From: Eric S. Raymond
Subject: Re: [gpsd-dev] Half the port problems are solved; seeking help with RTCM2 driver
Date: Wed, 25 Apr 2012 03:48:51 -0400
User-agent: Mutt/1.5.21 (2010-09-15)

Bernd Zeimetz <address@hidden>:
> armel: no regressions
> armhf: no regressions
> hurd-i386: no regressions
> i386: no regressions
> ia64: no regressions
> kfreebsd-amd64: no regressions
> kfreebsd-i386: no regressions
> powerpc: no regressions
> ppc64: no regressions
 
Excellent.  That is bit-for-bit identical handling of binary protocols
on quite a range of architectures, endiannesses and word sizes.  Not a
small achievement!

> It would be nice if the regress-driver would just fail if there is a pty issue
> instead of spitting out a  lot of diffs.

I agree.  Can you think of a way to test for this from a shellscript?

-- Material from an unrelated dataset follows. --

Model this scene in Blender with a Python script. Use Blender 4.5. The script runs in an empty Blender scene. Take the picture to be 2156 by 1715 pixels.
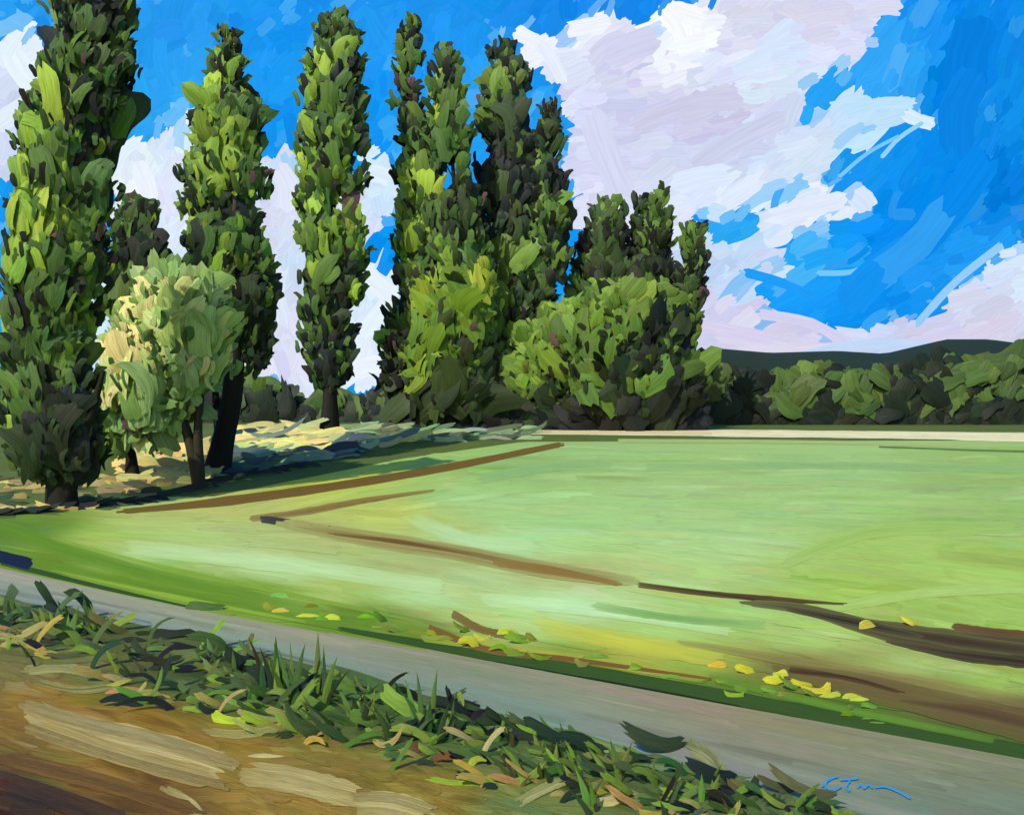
import bpy, math, random
import numpy as np
rng = np.random.default_rng(11); random.seed(7)
SC = bpy.context.scene
CAMZ = 3.0; F = 1797.0; CX = 1078.0; CY = 857.5
KG = 0.90; KT = 1.32
def lin(c):
    c = np.asarray(c, float)/255.0
    return np.where(c <= 0.04045, c/12.92, ((np.maximum(c,0)+0.055)/1.055)**2.4)

# ---------------------------------------------------------------- terrain
TY = np.array([-40, 24, 34, 48, 56, 80, 900.]); TZ = np.array([0, 0, .3, 1.2, 1.53, 1.6, 1.6])
_yy = np.arange(-40, 900, .25); _zz = np.interp(_yy, TY, TZ)
k = np.ones(21)/21; _zs = np.convolve(np.pad(_zz, 10, mode='edge'), k, 'valid')
def gz(y): return np.interp(y, _yy, _zs)
_dd = np.concatenate([np.arange(3, 60, .05), np.arange(60, 500, 1)])
_dep = (CAMZ-gz(_dd))/_dd
def G(x, y, off=0.0):
    """ground point seen along a sight line -> world position standing on the terrain"""
    dep = np.maximum((np.asarray(y, float)-CY)/F, 0.0035)
    d = np.interp(-dep, -_dep, _dd)
    X = (np.asarray(x, float)-CX)/F*d
    return np.stack([X, d, gz(d)+off], -1)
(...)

> Where ever the issue is, it doesn't seem to be related to endianess issues.
> Sparc, s390 and s390x (the 64bit s390 port) seem to be the only architectures
> with issues so far.

Yes, as I said I'm pretty sure this is down to #pragma pack(1) not being
implemented on those machines.
 
> As you can see on
> http://buildd.debian-ports.org/status/package.php?p=gpsd&suite=sid
> we even have some really exotic unofficial architectures - unfortunately not 
> all
> build-dependencies are available there. If there is an interest in making gpsd
> build on one of the listed architectures, please let me know (I think the main
> issue is QT not being available...).

alpha, hppa, sh4, and m68k would be good checks to have.  Missing Qt is
not a problem for the regression tests; that only affects the client side.